И здесь мы вынуждены глубоко погрузиться в подробности личной жизни королевы, ибо, возможно, личная жизнь несчастной Марии Антуанетты еще больше, чем ее общественная жизнь, способствовала росту во Франции ненависти к королеве и в конечном счете привела ее на эшафот.
Однако начнем мы со слов, что, окруженная со всех сторон неприязнью и имевшая со стороны семьи своего мужа поддержку лишь в лице графа д'Артуа, которого нередко обвиняли в том, что он поддерживает королеву, испытывая к ней чувство куда более нежное, чем приличествует деверю, Мария Антуанетта, находясь во Франции, которая не была ее родиной, сталкивалась с клеветой на каждом шагу, подобно тому как в каких-нибудь неведомых странах обнаруживают скорпиона или гадюку под каждым кустом травы.
Мы уже говорили о ненависти теток короля к своей племяннице, о неприязни графа Прованского, графини Прованской и графини д'Артуа к своей невестке и, наконец, об ошибочном истолковании дружеских чувств графа д'Артуа к королеве. Вернемся на минуту ко всем подобным сплетням и семейной клевете, порожденным этой ненавистью и этой дружбой и оказавшим столь роковое влияние на судьбу Марии Антуанетты.

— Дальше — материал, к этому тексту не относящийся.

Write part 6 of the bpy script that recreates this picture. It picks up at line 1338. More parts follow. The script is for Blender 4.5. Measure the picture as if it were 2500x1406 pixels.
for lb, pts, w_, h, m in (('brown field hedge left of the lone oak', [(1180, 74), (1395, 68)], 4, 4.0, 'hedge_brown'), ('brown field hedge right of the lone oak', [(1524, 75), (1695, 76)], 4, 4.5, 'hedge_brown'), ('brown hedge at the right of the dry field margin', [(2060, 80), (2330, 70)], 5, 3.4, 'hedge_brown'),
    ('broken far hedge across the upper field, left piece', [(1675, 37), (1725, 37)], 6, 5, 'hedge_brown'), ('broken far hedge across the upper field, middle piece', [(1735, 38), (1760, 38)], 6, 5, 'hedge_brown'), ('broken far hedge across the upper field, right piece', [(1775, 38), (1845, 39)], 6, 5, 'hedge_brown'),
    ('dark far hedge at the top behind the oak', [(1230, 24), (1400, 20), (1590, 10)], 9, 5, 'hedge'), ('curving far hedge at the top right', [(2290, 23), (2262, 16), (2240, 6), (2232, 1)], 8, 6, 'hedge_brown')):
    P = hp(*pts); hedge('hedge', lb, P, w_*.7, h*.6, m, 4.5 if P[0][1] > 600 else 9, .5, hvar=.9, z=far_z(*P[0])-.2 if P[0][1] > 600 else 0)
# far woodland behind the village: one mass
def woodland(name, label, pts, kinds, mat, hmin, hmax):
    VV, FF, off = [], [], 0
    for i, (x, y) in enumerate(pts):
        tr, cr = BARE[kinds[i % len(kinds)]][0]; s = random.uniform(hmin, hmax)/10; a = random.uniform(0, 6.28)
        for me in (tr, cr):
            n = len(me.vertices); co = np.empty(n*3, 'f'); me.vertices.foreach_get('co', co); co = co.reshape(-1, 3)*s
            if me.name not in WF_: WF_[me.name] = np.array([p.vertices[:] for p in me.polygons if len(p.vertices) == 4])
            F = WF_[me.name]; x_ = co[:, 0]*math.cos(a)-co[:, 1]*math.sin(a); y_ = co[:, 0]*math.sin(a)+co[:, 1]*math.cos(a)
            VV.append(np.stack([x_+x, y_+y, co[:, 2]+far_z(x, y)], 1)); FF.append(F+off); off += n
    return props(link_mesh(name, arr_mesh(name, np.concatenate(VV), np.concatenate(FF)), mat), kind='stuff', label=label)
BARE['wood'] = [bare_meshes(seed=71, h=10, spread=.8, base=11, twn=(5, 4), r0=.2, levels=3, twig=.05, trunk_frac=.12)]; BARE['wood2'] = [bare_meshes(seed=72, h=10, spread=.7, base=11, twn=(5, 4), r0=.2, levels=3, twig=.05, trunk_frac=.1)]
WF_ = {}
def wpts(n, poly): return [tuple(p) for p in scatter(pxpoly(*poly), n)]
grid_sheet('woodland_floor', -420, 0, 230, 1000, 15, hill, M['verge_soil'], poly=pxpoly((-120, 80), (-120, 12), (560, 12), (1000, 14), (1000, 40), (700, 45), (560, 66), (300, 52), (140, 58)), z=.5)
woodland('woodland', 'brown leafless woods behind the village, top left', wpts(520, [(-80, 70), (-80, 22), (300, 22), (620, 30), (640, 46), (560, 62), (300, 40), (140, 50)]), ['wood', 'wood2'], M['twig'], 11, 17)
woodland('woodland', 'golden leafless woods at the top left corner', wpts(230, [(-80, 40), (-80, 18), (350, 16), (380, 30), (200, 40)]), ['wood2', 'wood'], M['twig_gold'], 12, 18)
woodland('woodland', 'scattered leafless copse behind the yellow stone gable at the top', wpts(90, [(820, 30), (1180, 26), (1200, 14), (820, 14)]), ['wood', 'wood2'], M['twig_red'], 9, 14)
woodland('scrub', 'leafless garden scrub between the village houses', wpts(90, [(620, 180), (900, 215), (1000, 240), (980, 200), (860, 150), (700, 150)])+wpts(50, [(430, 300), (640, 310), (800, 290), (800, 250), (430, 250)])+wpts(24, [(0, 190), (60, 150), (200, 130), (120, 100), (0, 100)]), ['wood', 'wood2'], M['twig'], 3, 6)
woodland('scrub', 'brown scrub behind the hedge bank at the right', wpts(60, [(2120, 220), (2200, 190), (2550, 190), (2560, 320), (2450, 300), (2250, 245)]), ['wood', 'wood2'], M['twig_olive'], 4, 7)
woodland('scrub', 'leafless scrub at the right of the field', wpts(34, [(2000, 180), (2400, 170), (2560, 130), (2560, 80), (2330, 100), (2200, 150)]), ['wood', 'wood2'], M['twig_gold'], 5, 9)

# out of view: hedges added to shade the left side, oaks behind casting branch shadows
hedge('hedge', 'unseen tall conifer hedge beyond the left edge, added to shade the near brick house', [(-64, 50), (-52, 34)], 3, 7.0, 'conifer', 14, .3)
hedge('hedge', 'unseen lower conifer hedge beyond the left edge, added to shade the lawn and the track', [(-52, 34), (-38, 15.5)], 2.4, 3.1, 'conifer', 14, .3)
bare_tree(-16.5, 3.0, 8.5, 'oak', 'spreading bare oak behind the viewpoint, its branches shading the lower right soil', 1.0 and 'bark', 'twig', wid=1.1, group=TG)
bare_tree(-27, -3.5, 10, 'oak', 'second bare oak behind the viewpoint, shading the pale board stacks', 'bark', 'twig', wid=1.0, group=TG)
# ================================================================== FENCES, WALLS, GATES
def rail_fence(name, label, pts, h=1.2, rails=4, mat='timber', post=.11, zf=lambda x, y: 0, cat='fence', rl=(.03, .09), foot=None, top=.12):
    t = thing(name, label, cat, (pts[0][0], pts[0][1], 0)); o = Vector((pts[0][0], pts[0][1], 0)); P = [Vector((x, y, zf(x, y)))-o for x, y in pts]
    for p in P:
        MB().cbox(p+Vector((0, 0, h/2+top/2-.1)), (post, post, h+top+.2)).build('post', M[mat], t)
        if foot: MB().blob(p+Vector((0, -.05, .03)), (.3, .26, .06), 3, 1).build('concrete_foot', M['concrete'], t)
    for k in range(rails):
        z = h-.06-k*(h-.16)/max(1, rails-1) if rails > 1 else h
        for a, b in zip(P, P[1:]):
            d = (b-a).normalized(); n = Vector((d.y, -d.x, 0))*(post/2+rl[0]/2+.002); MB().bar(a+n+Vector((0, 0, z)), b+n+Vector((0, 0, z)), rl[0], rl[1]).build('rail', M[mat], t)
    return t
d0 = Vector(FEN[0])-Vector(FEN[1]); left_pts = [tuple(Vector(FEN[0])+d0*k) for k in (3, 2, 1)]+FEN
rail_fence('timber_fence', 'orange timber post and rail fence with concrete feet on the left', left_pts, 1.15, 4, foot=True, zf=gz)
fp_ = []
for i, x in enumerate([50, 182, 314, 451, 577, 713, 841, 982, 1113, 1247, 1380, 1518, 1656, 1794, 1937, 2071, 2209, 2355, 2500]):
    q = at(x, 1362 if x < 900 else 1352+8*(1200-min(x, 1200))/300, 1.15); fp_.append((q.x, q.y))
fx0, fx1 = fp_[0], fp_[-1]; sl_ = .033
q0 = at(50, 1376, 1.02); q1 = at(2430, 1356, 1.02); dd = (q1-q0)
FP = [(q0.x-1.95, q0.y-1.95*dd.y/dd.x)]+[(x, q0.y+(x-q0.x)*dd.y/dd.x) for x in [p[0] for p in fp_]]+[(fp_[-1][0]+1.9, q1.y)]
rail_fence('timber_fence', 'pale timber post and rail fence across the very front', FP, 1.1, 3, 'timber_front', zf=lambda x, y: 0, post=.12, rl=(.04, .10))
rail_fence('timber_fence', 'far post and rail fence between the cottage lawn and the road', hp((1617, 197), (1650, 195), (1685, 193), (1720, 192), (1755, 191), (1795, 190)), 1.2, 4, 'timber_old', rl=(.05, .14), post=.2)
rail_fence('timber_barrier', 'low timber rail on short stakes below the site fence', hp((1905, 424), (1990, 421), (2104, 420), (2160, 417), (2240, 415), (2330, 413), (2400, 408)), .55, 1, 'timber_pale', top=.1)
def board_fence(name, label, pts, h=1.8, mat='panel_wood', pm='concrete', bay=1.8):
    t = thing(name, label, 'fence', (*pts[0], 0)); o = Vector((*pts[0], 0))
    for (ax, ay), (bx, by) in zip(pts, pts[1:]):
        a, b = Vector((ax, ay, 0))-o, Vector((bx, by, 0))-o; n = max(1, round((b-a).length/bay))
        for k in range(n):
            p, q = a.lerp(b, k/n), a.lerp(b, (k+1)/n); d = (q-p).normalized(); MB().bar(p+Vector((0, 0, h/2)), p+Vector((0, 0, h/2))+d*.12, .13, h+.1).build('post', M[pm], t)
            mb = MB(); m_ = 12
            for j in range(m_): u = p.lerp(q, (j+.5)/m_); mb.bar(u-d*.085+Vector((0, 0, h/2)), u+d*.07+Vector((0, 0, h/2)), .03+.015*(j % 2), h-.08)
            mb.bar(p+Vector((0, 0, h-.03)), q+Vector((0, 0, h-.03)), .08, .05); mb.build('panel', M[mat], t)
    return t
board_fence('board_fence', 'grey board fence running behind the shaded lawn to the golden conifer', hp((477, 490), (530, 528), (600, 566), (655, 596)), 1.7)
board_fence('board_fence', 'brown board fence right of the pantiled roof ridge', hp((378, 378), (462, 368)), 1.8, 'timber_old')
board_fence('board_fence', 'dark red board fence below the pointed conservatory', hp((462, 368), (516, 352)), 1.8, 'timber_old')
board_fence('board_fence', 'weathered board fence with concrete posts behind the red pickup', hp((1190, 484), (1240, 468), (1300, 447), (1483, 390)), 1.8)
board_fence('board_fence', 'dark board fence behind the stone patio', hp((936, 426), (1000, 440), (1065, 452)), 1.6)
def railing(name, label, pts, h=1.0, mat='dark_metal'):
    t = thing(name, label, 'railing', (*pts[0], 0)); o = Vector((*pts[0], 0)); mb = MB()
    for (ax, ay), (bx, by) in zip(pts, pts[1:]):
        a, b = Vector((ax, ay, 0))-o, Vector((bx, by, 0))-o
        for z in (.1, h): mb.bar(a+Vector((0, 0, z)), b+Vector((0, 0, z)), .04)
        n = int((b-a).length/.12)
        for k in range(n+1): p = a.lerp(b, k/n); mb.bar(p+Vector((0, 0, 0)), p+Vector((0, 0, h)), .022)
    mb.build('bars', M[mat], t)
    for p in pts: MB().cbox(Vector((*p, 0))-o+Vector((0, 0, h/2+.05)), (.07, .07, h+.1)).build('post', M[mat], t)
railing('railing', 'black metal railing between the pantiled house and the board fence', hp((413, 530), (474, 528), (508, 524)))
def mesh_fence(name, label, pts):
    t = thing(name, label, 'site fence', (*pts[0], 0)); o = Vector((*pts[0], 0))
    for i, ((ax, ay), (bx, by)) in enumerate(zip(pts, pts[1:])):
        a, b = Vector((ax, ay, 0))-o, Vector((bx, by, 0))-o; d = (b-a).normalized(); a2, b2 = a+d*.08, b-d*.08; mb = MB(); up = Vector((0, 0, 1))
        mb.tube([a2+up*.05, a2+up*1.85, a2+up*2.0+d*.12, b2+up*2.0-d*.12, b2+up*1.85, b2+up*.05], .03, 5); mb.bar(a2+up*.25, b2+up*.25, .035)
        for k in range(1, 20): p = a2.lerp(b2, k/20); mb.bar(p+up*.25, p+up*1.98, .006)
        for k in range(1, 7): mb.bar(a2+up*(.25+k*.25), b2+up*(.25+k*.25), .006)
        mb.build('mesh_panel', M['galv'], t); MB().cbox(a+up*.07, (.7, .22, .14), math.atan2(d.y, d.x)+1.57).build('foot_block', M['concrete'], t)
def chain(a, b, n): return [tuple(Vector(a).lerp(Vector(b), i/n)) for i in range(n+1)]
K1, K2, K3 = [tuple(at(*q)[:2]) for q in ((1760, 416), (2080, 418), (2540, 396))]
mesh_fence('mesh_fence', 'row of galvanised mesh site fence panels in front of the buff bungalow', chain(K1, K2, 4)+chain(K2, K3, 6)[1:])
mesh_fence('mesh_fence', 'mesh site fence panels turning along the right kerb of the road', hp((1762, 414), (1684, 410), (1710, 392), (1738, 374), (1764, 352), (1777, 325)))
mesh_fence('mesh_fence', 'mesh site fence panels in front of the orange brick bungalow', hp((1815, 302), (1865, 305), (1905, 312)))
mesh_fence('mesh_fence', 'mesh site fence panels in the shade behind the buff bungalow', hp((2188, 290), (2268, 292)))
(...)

Граф Прованский, на глазах людей нашего поколения вернувшийся в Тюильри с титулом короля и под именем Людовика XVIII, был в то время девятнадцатилетним молодым человеком — толстым, низкорослым, розовощеким, бессильным, исполненным педантизма, насквозь пропитанным скрытностью и зложелательством; ревниво относящимся ко всякой красоте, завидующим всякой силе, надменным, самодовольным, черствым, хитрым, знающим все, а вернее, помнящим обо всем благодаря необычайной памяти; не вникающим ни во что, поскольку у него недоставало одновременно глубины ума и твердости души; упорствующим во зле исключительно потому, что зло было у него в крови; затворяющимся у себя в кабинете, чтобы делать вид, будто он посвящает часть дня изучению наук, а вместо изучения наук развлекающимся составлением дневника, где критически излагались события при дворе и в столице; до своей женитьбы галантным и даже обходительным с женщинами, ибо ему нужно было убедить всех в своей мужской силе; исполненным презрения к ним и грубости после своей женитьбы, которая обнаружила его бессилие; тайным врагом своего брата и открытым врагом своей невестки, с которой он не раз пытался сблизиться, заимствуя у Лемьера стихи вроде следующих и подписывая их своим именем:
Именно на этих амуров, которые должны были сами составить свиту королевы, и рассчитывал граф Прованский, намереваясь опорочить ее.
Пока королева устраивала приемы в Трианоне, пока граф д'Артуа и герцог Шартрский, переодевшись, носились по балам и игорным домам Парижа в поисках рискованных приключений, граф Прованский, сидя у камина подле принцессы Марии Луизы Жозефины Савойской, своей супруги, худой, мрачной и завистливой, декламировал оды Горация, сочинял мадригалы, эпиграммы и небольшие статьи для «Французского Меркурия», отрываясь от своих переводов и сочинений для того, чтобы устроить перебранку с женой, которая никогда не могла простить Людовику XVI сказанных им слов, что он не находит ее красивой, и отвечала, когда ей говорили о г-же дю Терраж и г-же де Бальби, поочередно и с большим позерством занимавших положение официальных любовниц графа Прованского:
— Ах, Боже мой! Не будем ставить ему в упрек этих дам: это единственные излишества, которые позволяет себе мой муж.
Граф д’Артуа, в противоположность своему старшему брату, был очаровательным принцем, живым, легкомысленным, шумным, расточительным, ветреным, нескромным и вечно ставившим других в крайне неловкое положение; его отличали изящество движений и приятное лицо, хотя его нижняя губа, нависавшая над подбородком, зачастую придавала ему простоватый вид, который особенно хорошо подчеркивал остроумные высказывания, в высшей степени французские, нередко слетавшие с его уст. Он любил женщин настолько же, насколько его брат ненавидел их, и всякое другое общество, отличное от женского, было для него невыносимо. Пройдя, словно по лестнице, по всем ступеням общества, он перешел от Трианона к Опере, а от Оперы — к самым злачным местам Парижа. И потому принц д’Энен, капитан его телохранителей и одновременно управляющий домом и финансами мадемуазель Софи Арну, выполнял при нем самые разнообразные обязанности, среди которых была одна, называвшаяся как простыми людьми, так и придворными довольно грубым словом. Несмотря на все это, а может быть, и по причине всего этого, граф д’Артуа пользовался определенной популярностью, которую никак не мог завоевать и так никогда и не завоевал граф Прованский.